After he escaped from captivity in 1941, he immediately went to Vichy, not to play a double game, as his supporters had asserted, but out of his admiration for Petain and his desire to participate in what was to be a “French revival.”

He began his service under the Vichy writing intelligence reports on the enemies of Petain’s regime, namely, the communists and Gaullists.

Although insisting he was never an anti-Semite, Mitterrand apparently had no concerns about the Vichy laws against Jews and foreigners. And in 1942, as a high-ranking member of the administration in charge of the French former war prisoners, he was received by Petain, the photographic recording of which is revealed for the first time on Pean’s book cover.

Mitterrand’s ambition drove him to seek the most coveted decoration of the Vichy regime, the Francisque. This implied an oath of total fidelity to Petain. He was awarded the decoration in mid-1943.

But by then Mitterrand, like many highranking members of the Vichy administration, began to question the outcome of the war and initiated contacts with the underground Resistance.

Toward the end of 1943, Mitterrand made a secret visit to London, returned to France and became a prominent leader of the Resistance.

What remains a mystery to many was Mitterrand’s continued relations with hard-line right-wingers, like the man who funded the “Cagoule” terror ring and who, after the war, financially supported Mitterrand.

Another mystery was his friendship with Bousquet, the man responsible for the infamous Vel d’Hiv roundup of Jews in 1942. Far from hiding it, Mitterrand told Pean that Bousquet was “a man of exceptional caliber. I found him to be rather likable, straightforward, almost brutal. I was seeing him with pleasure.”

Bousquet was murdered in his home last year.

The revelations in Pean’s book shocked many in Mitterrand’s Socialist Party.
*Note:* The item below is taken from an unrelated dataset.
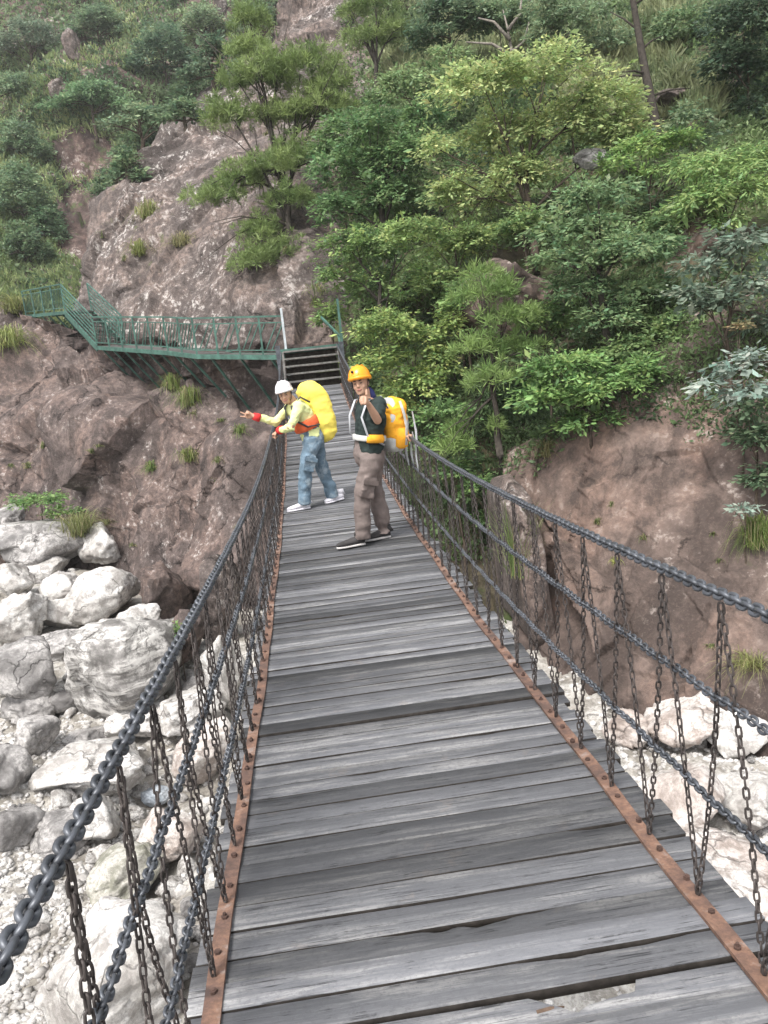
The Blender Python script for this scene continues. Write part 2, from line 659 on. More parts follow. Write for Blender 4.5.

But Nazi-hunter and lawyer Serge Klarsfeld, president of The Sons and Daughters of Jews Deported from France, said the book’s revelations were not news to him.

“I have been saying that Bousquet was a close friend of Mitterrand’s for years,” Klarsfeld said. “We have now to be very careful, because to some extent, Pean’s book is also trying to say that the Vichy regime wasn’t manned by all-evil people.”